According to industry experts much of this potential investment will be driven by structured funds including private equity vehicles and Real Estate Investment Trusts (REITs).

First introduced in the 1960s in the US, REITs can be defined as pooled investment trusts that invest in completed realty assets, manage them and distribute a major portion of the earnings to their investors.

Across the world, they have demonstrated the ability to attract and efficiently manage realty investments and ensure increased transparency in real estate by adopting better corporate governance.

In addition to becoming an attractive investment option for non-residents, REITs in India are also expected to provide the common man an opportunity to invest in fixed income securities providing long-term capital appreciation.

Given the limited investment opportunities thus far, savings were usually invested in traditional avenues like gold and real estate, which can be unproductive assets. The introduction of REITs is expected to provide investors with a new investment avenue that is more productive and also allow smaller investors the opportunity to convert their funds into a productive asset class.

By virtue of being pure equity capital, REITs can also help liquidity-starved developers to improve their debt-equity balance while assisting in the growth of a stable, mature realty market. REITs can also provide developers access to institutional capital in case they wish to sell their assets to generate cash for new development or reduce their debt.

For their part, banks can also play a major role in the spread of REITs in India. Typically they are known to own prime plots across cities that host their branches and other offices. These can be revalued & converted into a REIT, with the asset being leased to the banks. Not only can this help them to add value to their balance sheets but also ensure a stable asset for their investors.

Present trends indicate that the global capital allocation towards REITs is rising rapidly. This in turn can be routed into the country and with India’s tax system favoring NRIs the end result could be a win-win for both.

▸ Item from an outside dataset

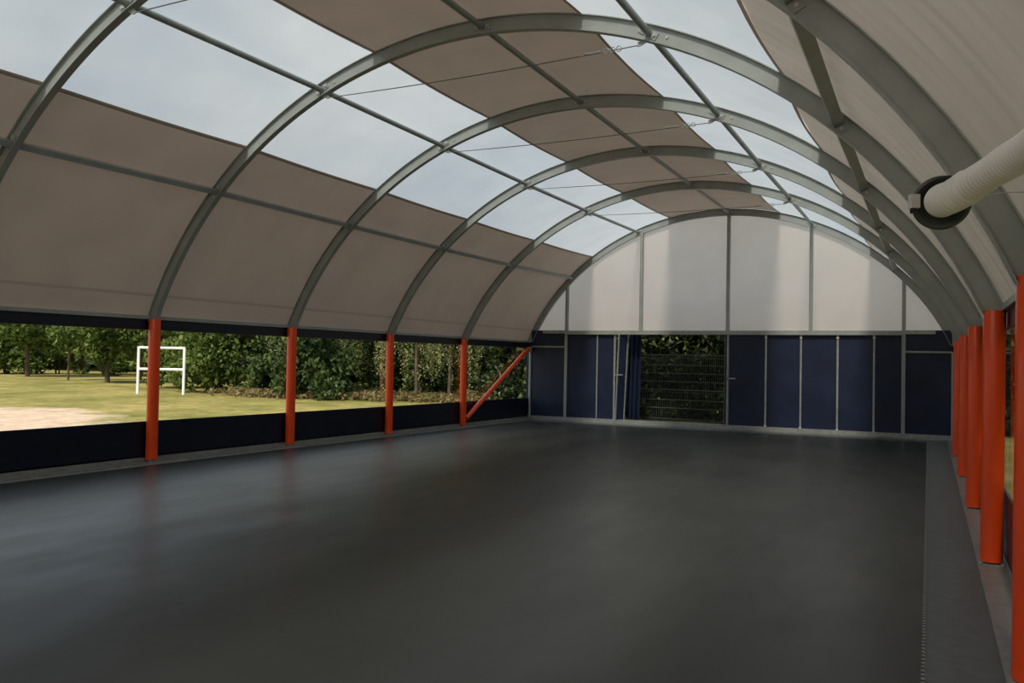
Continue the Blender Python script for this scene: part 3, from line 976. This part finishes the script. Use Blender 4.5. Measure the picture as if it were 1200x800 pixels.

Clearly REITs have the potential to streamline India’s often chaotic real estate sector by instituting a system to raise funds in the realty market in a transparent manner, instilling the much-needed confidence in the minds of both domestic and global investors.

The realty industry’s acute need for funds and the huge success of REITs in other global markets has ensured their implementation in India. The government has also made its intentions clear by ensuring the setting up of a complementary framework and tweaking the tax regime to accommodate this new investment avenue.

The only thing that remains to be done now is to ensure the quality of assets being introduced in the initial REITs and make sure only strong, mature, high quality assets make the REIT cut going forward.